Your task is to give the listing below back word for word, pictures excluded.

═══ DATA LINES

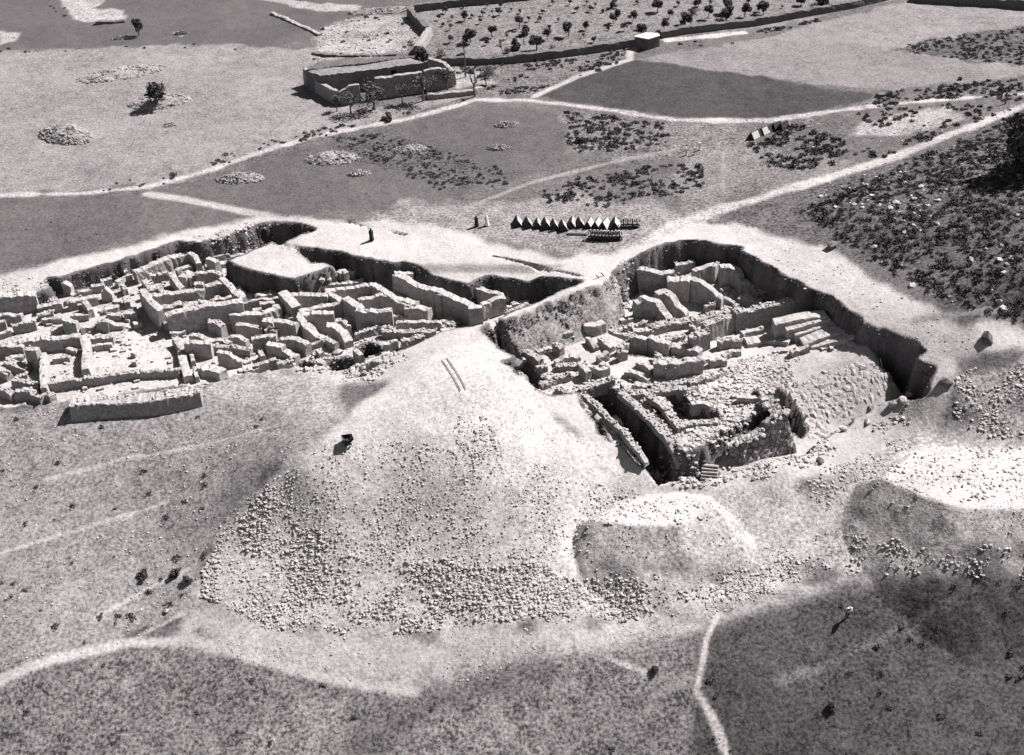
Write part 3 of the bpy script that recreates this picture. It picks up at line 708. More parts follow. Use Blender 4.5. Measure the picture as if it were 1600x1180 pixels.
# ------------------------------------------------------------------ ruin walls
def floor_of(zone):
    return {'L': LEFT_FLOOR, 'R': RIGHT_FLOOR, 'P': np.full_like(H, 0) - 3.9, 'Z': np.zeros_like(H), 'G': HB}[zone]
ZONE = {id(o): z for o, z in ((A_, 'L'), (B_, 'L'), (C_, 'L'), (D_, 'L'), (E_, 'L'), (F_, 'L'), (G_, 'L'), (H_, 'R'), (I_, 'R'), (J_, 'R'), (K_, 'R'), (L_, 'R'), (M_, 'P'), (N_, 'P'), (O_, 'R'))}
def top_points(pts, h, zone):
    FL = floor_of(zone); out = []
    hs = h if isinstance(h, (list, tuple)) else [h] * len(pts)
    for (px, py), hh in zip(pts, hs):
        z = -2.5
        for _ in range(12):
            p = at_z(px, py, z); zz = float(sample(FL, p[0], p[1])) + hh; z = .5 * z + .5 * zz
        out.append((p[0], p[1], z, hh))
    return np.array(out)
TOPS = []
def wall_mesh(name, T, t, mat, rag=1.0, base_drop=.5, sink=.9, batter=.04, ds=.26, seed=0, round_=.1):
    r = np.random.default_rng(seed)
    seg = np.linalg.norm(np.diff(T[:, :2], axis=0), axis=1); L = np.r_[0, np.cumsum(seg)]
    n = max(3, int(L[-1] / ds) + 1); s = np.linspace(0, L[-1], n)
    S = np.stack([np.interp(s, L, T[:, k]) for k in range(4)], -1)
    tg = np.gradient(S[:, :2], axis=0); tg /= np.linalg.norm(tg, axis=1, keepdims=True) + 1e-9
    nm = np.stack([-tg[:, 1], tg[:, 0]], -1)
    ph = r.uniform(0, 100)
    low = fbm(s + ph, s * 0 + ph, 2.2, 121, 3)
    blk = r.uniform(-.2, .08, n); blk = np.repeat(blk[::3], 3)[:n]
    dz = rag * np.minimum(.4, S[:, 3].mean() * .35) * np.clip(low * .55, -.6, .3) + rag * blk * .75 + rag * r.uniform(-.06, .05, n)
    S[:, :2] += nm * (rag * .06 * fbm(s + ph, s * 0 - ph, 1.6, 131, 2))[:, None]
    w = t / 2 * (1 + rag * .14 * fbm(s + ph, s * 0 + 2 * ph, 1.3, 141, 2))
    bz = np.minimum(G(S[:, 0] + nm[:, 0] * w, S[:, 1] + nm[:, 1] * w), G(S[:, 0] - nm[:, 0] * w, S[:, 1] - nm[:, 1] * w))
    bz = np.maximum(np.minimum(bz, S[:, 2] - S[:, 3]) - base_drop, S[:, 2] - S[:, 3] - sink)
    V = []; j = lambda a: r.uniform(-a, a)
    for i in range(n):
        zt = S[i, 2] + dz[i]; hh = zt - bz[i]; c = S[i, :2]; q = nm[i]
        zm = bz[i] + hh * .62
        for off, z in ((w[i] + batter * hh, bz[i]), (w[i] + batter * hh * .4, zm), (w[i] * .97, zt - .05), (w[i] * .9, zt + j(.03)), (0, zt + round_ * t * .15 + j(.07 * rag)), (-w[i] * .9, zt + j(.03)), (-w[i] * .97, zt - .1), (-w[i] - batter * hh * .4, zm), (-w[i] - batter * hh, bz[i])):
            p = c + q * (off + j(.04 * rag)) + tg[i] * j(.05 * rag); V.append((p[0], p[1], z))
    V = np.array(V); F = []
    for i in range(n - 1):
        for k in range(8):
            a = i * 9 + k; F.append((a, a + 9, a + 10, a + 1))
    o = V.mean(0); o[2] = bz.min()
    if mat in ('mud', 'rubble', 'mudlight'):
        for i in range(n):
            for _ in range(r.poisson({'mud': .35, 'mudlight': .2, 'rubble': 1.6}[mat] * rag)):
                q2 = S[i, :2] + nm[i] * r.uniform(-.9, .9) * w[i]; TOPS.append((q2[0], q2[1], S[i, 2] + dz[i] + .03, r.uniform(.08, .17) * (1.5 if mat == 'rubble' else 1)))
    me = bpy.data.meshes.new(name)
    faces = F + [tuple(range(8, -1, -1)), tuple((n - 1) * 9 + k for k in range(9))]
    me.from_pydata((V - o).tolist(), [], faces)
    bm = bmesh.new(); bm.from_mesh(me); bmesh.ops.recalc_face_normals(bm, faces=bm.faces); bm.to_mesh(me); bm.free()
    me.materials.append(MT[mat]); me.update()
    return me, o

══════

_REPLY TO THE TASK_
Write part 3 of the bpy script that recreates this picture. It picks up at line 708. More parts follow. Use Blender 4.5. Measure the picture as if it were 1600x1180 pixels.
# ------------------------------------------------------------------ ruin walls
def floor_of(zone):
    return {'L': LEFT_FLOOR, 'R': RIGHT_FLOOR, 'P': np.full_like(H, 0) - 3.9, 'Z': np.zeros_like(H), 'G': HB}[zone]
ZONE = {id(o): z for o, z in ((A_, 'L'), (B_, 'L'), (C_, 'L'), (D_, 'L'), (E_, 'L'), (F_, 'L'), (G_, 'L'), (H_, 'R'), (I_, 'R'), (J_, 'R'), (K_, 'R'), (L_, 'R'), (M_, 'P'), (N_, 'P'), (O_, 'R'))}
def top_points(pts, h, zone):
    FL = floor_of(zone); out = []
    hs = h if isinstance(h, (list, tuple)) else [h] * len(pts)
    for (px, py), hh in zip(pts, hs):
        z = -2.5
        for _ in range(12):
            p = at_z(px, py, z); zz = float(sample(FL, p[0], p[1])) + hh; z = .5 * z + .5 * zz
        out.append((p[0], p[1], z, hh))
    return np.array(out)
TOPS = []
def wall_mesh(name, T, t, mat, rag=1.0, base_drop=.5, sink=.9, batter=.04, ds=.26, seed=0, round_=.1):
    r = np.random.default_rng(seed)
    seg = np.linalg.norm(np.diff(T[:, :2], axis=0), axis=1); L = np.r_[0, np.cumsum(seg)]
    n = max(3, int(L[-1] / ds) + 1); s = np.linspace(0, L[-1], n)
    S = np.stack([np.interp(s, L, T[:, k]) for k in range(4)], -1)
    tg = np.gradient(S[:, :2], axis=0); tg /= np.linalg.norm(tg, axis=1, keepdims=True) + 1e-9
    nm = np.stack([-tg[:, 1], tg[:, 0]], -1)
    ph = r.uniform(0, 100)
    low = fbm(s + ph, s * 0 + ph, 2.2, 121, 3)
    blk = r.uniform(-.2, .08, n); blk = np.repeat(blk[::3], 3)[:n]
    dz = rag * np.minimum(.4, S[:, 3].mean() * .35) * np.clip(low * .55, -.6, .3) + rag * blk * .75 + rag * r.uniform(-.06, .05, n)
    S[:, :2] += nm * (rag * .06 * fbm(s + ph, s * 0 - ph, 1.6, 131, 2))[:, None]
    w = t / 2 * (1 + rag * .14 * fbm(s + ph, s * 0 + 2 * ph, 1.3, 141, 2))
    bz = np.minimum(G(S[:, 0] + nm[:, 0] * w, S[:, 1] + nm[:, 1] * w), G(S[:, 0] - nm[:, 0] * w, S[:, 1] - nm[:, 1] * w))
    bz = np.maximum(np.minimum(bz, S[:, 2] - S[:, 3]) - base_drop, S[:, 2] - S[:, 3] - sink)
    V = []; j = lambda a: r.uniform(-a, a)
    for i in range(n):
        zt = S[i, 2] + dz[i]; hh = zt - bz[i]; c = S[i, :2]; q = nm[i]
        zm = bz[i] + hh * .62
        for off, z in ((w[i] + batter * hh, bz[i]), (w[i] + batter * hh * .4, zm), (w[i] * .97, zt - .05), (w[i] * .9, zt + j(.03)), (0, zt + round_ * t * .15 + j(.07 * rag)), (-w[i] * .9, zt + j(.03)), (-w[i] * .97, zt - .1), (-w[i] - batter * hh * .4, zm), (-w[i] - batter * hh, bz[i])):
            p = c + q * (off + j(.04 * rag)) + tg[i] * j(.05 * rag); V.append((p[0], p[1], z))
    V = np.array(V); F = []
    for i in range(n - 1):
        for k in range(8):
            a = i * 9 + k; F.append((a, a + 9, a + 10, a + 1))
    o = V.mean(0); o[2] = bz.min()
    if mat in ('mud', 'rubble', 'mudlight'):
        for i in range(n):
            for _ in range(r.poisson({'mud': .35, 'mudlight': .2, 'rubble': 1.6}[mat] * rag)):
                q2 = S[i, :2] + nm[i] * r.uniform(-.9, .9) * w[i]; TOPS.append((q2[0], q2[1], S[i, 2] + dz[i] + .03, r.uniform(.08, .17) * (1.5 if mat == 'rubble' else 1)))
    me = bpy.data.meshes.new(name)
    faces = F + [tuple(range(8, -1, -1)), tuple((n - 1) * 9 + k for k in range(9))]
    me.from_pydata((V - o).tolist(), [], faces)
    bm = bmesh.new(); bm.from_mesh(me); bmesh.ops.recalc_face_normals(bm, faces=bm.faces); bm.to_mesh(me); bm.free()
    me.materials.append(MT[mat]); me.update()
    return me, o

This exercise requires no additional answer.